12 August 2015: Today is International Youth Day - a time for us to consider the situation of young people in labour markets. Worldwide, an unprecedented number of young people are not working and not in school or training. At Plan International, we know that many are discouraged due to lack of opportunities and no longer looking for work.
There is a huge gap between the number of young people entering the workforce and the available jobs. During the next 15 years, a total of 600 million new jobs are needed for young people entering the workforce.
The Sustainable Development Goals acknowledge that countries will benefit from having healthy and well-educated workforces with the knowledge and skills needed for productive and fulfilling work and full participation in society.
However, the governments’ ability to respond to this huge challenge is compounded by insufficient evidence on what works to support young people into decent work on scale.

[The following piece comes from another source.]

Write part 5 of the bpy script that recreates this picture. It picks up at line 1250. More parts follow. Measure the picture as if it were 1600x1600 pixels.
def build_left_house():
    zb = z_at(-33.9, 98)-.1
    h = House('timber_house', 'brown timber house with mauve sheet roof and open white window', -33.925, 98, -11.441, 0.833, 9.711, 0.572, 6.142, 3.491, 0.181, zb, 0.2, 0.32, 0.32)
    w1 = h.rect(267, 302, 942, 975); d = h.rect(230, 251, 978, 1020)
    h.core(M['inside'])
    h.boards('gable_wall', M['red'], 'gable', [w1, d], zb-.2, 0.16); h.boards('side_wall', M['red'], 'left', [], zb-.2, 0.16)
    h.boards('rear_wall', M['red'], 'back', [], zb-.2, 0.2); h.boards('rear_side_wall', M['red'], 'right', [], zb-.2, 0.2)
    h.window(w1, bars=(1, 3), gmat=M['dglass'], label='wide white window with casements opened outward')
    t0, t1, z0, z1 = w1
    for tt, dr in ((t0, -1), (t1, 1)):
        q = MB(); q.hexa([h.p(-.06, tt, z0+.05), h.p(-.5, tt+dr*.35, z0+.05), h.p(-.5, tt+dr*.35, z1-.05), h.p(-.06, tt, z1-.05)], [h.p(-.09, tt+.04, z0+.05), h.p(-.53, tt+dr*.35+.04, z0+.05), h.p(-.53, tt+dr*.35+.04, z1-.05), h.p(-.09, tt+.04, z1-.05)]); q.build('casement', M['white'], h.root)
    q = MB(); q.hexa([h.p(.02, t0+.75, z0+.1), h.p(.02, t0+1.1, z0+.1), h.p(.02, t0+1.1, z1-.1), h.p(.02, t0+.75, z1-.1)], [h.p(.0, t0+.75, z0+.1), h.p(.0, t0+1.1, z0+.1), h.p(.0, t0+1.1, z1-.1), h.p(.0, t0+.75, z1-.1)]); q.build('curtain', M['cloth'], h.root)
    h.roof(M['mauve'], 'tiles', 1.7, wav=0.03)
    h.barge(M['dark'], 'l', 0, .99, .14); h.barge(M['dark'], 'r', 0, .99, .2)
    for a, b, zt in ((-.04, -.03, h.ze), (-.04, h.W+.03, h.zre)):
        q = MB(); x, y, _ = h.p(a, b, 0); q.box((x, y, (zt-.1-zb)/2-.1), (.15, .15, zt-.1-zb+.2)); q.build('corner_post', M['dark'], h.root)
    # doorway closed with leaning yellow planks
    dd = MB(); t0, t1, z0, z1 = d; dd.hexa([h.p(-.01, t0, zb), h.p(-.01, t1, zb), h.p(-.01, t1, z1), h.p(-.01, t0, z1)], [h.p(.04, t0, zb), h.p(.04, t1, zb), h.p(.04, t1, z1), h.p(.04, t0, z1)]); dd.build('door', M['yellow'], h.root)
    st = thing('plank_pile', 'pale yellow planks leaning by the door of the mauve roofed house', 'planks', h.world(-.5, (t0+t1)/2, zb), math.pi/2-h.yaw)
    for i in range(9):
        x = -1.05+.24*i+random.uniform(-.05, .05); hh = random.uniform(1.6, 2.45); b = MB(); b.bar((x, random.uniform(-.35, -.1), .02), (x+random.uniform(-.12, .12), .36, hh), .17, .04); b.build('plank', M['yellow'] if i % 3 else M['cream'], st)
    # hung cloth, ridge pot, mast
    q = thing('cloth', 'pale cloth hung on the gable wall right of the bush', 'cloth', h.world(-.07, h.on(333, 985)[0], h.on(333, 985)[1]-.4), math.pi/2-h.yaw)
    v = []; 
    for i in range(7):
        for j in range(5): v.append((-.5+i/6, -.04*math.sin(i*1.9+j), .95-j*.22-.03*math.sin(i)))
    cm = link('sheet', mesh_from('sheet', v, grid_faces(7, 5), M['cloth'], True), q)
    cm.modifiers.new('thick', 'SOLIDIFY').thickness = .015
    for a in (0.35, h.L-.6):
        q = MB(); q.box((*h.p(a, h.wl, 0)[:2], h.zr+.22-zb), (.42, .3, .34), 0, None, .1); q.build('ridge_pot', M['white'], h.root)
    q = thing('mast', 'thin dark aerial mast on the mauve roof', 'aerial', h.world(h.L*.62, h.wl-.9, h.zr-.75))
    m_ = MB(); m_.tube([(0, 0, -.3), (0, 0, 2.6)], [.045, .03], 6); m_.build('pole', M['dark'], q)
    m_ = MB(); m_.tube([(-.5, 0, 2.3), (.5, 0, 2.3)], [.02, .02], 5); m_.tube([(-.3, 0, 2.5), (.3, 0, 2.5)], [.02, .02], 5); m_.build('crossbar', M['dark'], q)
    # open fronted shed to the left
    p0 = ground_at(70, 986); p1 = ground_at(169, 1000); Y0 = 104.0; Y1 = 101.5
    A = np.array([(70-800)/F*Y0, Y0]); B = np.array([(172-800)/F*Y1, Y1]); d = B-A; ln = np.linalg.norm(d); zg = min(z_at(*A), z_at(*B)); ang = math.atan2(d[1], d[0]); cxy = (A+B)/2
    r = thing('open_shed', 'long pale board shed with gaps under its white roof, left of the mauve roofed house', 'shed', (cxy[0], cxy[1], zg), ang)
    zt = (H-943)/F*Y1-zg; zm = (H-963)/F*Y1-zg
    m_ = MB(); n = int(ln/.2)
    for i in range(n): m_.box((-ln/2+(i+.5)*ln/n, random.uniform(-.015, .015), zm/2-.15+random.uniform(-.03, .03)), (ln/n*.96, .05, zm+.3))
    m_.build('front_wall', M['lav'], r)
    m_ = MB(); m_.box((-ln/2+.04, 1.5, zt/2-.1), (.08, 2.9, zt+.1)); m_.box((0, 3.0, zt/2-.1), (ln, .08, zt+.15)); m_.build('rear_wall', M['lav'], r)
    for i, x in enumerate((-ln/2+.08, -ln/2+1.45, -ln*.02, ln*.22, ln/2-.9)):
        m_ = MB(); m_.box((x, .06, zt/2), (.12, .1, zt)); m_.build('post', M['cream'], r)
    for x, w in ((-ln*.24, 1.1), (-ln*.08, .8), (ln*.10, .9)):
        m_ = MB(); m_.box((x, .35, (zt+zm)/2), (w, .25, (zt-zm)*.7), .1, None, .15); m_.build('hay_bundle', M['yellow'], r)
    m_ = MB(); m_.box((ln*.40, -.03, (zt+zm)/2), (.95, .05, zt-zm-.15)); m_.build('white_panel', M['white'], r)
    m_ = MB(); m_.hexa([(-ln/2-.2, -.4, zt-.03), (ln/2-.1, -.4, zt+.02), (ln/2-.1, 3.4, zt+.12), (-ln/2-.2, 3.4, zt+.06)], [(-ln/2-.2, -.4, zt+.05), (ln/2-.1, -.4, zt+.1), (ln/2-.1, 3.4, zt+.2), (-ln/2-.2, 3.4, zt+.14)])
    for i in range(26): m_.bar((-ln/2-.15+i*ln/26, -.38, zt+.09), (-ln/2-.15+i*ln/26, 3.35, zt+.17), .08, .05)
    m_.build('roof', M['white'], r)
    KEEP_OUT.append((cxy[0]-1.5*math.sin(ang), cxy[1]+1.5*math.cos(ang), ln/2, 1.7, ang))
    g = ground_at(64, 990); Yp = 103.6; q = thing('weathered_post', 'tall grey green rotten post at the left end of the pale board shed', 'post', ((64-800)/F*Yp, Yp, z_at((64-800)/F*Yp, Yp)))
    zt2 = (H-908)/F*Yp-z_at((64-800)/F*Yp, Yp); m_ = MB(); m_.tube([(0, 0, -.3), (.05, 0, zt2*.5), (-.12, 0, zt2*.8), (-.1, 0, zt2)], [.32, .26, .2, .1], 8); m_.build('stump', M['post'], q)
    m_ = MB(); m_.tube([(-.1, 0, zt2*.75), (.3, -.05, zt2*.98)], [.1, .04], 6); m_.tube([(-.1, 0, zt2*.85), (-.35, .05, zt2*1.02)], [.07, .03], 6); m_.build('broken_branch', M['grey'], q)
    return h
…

The situation is more severe in the developing world where some 75 million young people are currently unemployed. Young people are 3 times more likely to be unemployed than adults - and hundreds of millions more underemployed.
Scale for transformation
While this narrative creates an urgent global challenge, I believe that with the right investments, the creativity and energy of today’s youth can be mobilised into large, economically-productive workforce that can drive economic gains - a phenomenon known as the demographic dividend.
In recent years many organisations, with support from various donors, have been implementing programmes that help numbers of young people to enter into jobs or self-employment. There is no doubt that these programmes have improved the lives of many young people; however, these individual programmes are not at scale to be transformative. Some maintain that more donor investment is needed to scale up these programmes.
The World Bank Independent Evaluation Group (IEG) review maintains there is insufficient evidence on what works to support young people into decent work on scale, recommending a strategic approach: working across sectors and rigorous evaluations and research to compile more evidence.
The whole is greater than the sum of its parts
The World Bank Group, understanding that investing in youth employment is essential to ending extreme poverty and boosting prosperity, joined forces with Accenture, Plan International and other organisations to establish a global coalition to tackle the challenge of youth employment, launching Solutions for Youth Employment (S4YE) in October 2014.
A 5 year S4YE strategy has now been developed with input from governments, international institutions, foundations, civil society organisations and private companies. The first of 3 to be developed during the 15-year initiative, this strategy sets forth an ambitious goal to provide support to employment and productive work for 150 million youth by 2030.
The basic approach will be to focus on investing in effective and sustainable solutions, based on bringing different players together and learning from what works for youth unemployment. The coalition will focus particularly on regions where youth employment challenges remain most pressing and for inclusion of vulnerable youth and gender equality in decent work.
The research agenda of the initiative aims for better understanding of the demand side and skills needed by employers, the role of technology in shaping the labour market and the workforce, and effective ways to promote entrepreneurship, self-employment and quality jobs.
Working together towards a better future for all
The new S4YE strategy proposes to meet the 21st century global challenge of youth employment through joining forces and making a commitment to improve youth employment outcomes through concrete and measurable actions.
Economic empowerment through quality jobs and productive employment can enable young women and men to become critical agents of change and channel their infinite capacities for activism into the creation of a better world.
We hope that in coming months many governments, commercial enterprises, social partners, and civil society organisations will bring their expertise into the coalition and work together at all levels to integrate young people worldwide into the world of work.